The original EMACS was indeed done in TECO.  The EMACS command set was
an amalgam of four prototype command sets that had sprung up at MIT
once RMS had given us the ability to attach command strings to
keystrokes.  I had observed that having four wildly different command
sets was impeding us, because one person could not sit down at
another's terminal to help him.  I spent a few weeks running up and
down the halls and stairways with a matrix chart in my hands (the
columns were labelled ---, Control, Meta, and Control-Meta, and ASCII
characters down the left-hand edge labelled the rows), consulting with
implementors and users in Technology Square trying to get agreement on
a common set of editor commands.  RMS came across me while I was
struggling to write the first thirty lines or so of TECO code to
implement the mess, offered to "help out"--and the rest is history: he
did essentially all of the implementation, as well as improving
substantially on the design, inventing new commands (and the necessary
TECO primitives to support them), and researching how users actually
used the commands.  His is a magnificent achievement, against which
new editors are still sometimes measured, over ten years later.

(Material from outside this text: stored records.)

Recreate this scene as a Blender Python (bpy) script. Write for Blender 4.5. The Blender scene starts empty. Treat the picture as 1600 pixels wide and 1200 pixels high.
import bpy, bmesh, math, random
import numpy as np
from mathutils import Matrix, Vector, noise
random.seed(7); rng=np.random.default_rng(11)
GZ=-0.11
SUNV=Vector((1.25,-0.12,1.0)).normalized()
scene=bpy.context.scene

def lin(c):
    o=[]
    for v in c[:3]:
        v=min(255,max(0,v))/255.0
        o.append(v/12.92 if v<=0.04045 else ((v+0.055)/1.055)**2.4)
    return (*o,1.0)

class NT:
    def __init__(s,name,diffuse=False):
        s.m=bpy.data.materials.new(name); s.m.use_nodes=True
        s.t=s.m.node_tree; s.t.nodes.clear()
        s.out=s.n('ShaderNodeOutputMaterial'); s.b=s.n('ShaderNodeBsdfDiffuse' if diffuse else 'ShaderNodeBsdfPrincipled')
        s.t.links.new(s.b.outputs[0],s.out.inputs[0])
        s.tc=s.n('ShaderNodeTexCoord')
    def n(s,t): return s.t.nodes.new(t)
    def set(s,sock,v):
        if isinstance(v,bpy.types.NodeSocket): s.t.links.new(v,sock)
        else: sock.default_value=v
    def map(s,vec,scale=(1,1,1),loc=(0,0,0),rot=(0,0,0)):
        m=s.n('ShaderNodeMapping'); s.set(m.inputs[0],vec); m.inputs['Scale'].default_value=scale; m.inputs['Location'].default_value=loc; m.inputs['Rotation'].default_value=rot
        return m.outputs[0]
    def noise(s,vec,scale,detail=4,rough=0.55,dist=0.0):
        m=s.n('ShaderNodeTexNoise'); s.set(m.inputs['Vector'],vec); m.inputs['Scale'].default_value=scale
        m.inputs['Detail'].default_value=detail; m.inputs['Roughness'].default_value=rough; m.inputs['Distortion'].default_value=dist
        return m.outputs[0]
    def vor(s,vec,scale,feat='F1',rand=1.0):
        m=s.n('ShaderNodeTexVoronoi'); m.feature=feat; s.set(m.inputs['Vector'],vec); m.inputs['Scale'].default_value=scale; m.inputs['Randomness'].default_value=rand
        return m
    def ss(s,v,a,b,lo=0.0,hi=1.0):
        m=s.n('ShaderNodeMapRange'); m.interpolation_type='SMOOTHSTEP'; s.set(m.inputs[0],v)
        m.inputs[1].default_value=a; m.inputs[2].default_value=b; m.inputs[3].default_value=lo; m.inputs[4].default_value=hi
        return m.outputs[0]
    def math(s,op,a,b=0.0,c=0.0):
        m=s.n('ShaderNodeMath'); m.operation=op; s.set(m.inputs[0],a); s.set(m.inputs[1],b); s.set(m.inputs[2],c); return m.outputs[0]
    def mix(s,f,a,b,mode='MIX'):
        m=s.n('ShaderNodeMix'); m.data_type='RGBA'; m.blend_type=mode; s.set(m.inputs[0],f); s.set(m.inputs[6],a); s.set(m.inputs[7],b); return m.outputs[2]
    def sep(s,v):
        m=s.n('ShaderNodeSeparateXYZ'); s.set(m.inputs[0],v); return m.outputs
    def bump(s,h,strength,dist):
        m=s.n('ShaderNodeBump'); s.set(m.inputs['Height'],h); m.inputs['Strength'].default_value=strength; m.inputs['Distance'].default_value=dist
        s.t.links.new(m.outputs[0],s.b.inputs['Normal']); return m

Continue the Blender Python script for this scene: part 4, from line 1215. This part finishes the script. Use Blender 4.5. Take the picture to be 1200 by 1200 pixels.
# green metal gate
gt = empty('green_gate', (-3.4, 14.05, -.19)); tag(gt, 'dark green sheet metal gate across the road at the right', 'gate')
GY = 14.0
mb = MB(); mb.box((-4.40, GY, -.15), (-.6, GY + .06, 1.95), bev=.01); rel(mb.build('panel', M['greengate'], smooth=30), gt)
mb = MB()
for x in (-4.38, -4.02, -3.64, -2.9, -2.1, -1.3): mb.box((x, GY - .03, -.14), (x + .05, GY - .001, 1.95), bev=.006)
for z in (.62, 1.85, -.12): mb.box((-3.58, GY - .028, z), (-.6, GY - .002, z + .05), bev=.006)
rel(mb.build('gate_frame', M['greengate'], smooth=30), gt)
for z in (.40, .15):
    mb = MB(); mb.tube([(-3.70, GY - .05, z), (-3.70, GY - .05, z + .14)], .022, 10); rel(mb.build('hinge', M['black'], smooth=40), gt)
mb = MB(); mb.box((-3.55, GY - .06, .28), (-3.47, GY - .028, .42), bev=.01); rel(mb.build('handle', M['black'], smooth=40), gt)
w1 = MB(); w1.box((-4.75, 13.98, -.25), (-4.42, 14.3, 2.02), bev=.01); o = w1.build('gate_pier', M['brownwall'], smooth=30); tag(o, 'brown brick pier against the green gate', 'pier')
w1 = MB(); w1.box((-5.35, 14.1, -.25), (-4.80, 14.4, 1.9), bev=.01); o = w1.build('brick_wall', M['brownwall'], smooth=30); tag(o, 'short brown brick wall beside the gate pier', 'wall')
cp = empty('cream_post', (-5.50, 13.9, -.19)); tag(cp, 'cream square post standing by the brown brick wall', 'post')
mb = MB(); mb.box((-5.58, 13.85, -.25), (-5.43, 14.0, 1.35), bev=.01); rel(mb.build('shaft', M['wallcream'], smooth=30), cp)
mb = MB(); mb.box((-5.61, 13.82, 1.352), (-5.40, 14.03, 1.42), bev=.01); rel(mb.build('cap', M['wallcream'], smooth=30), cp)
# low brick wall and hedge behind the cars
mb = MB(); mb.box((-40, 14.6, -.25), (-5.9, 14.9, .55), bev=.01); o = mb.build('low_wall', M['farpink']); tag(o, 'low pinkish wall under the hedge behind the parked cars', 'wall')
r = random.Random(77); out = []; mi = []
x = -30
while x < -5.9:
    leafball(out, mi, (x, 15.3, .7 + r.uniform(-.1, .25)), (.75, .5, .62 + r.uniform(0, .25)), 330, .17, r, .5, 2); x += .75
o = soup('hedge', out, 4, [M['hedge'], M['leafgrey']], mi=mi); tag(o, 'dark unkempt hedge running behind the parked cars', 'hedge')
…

According to Bernie Greenberg's paper in the 1980 Lisp Conference
("Prose and Cons"--what a wonderful title!), Multics EMACS was
written no earlier than 1978.  Scheme first came out in 1975, and the
Revised Report on Scheme was published in January of 1978.

Nevertheless, Scheme was not available on Multics and MacLisp was.
Even if Scheme had been available, it would have been sensible to use
MacLisp anyway: for one thing, the Scheme implementations at MTI at
that time were all embedded in MacLisp anyway!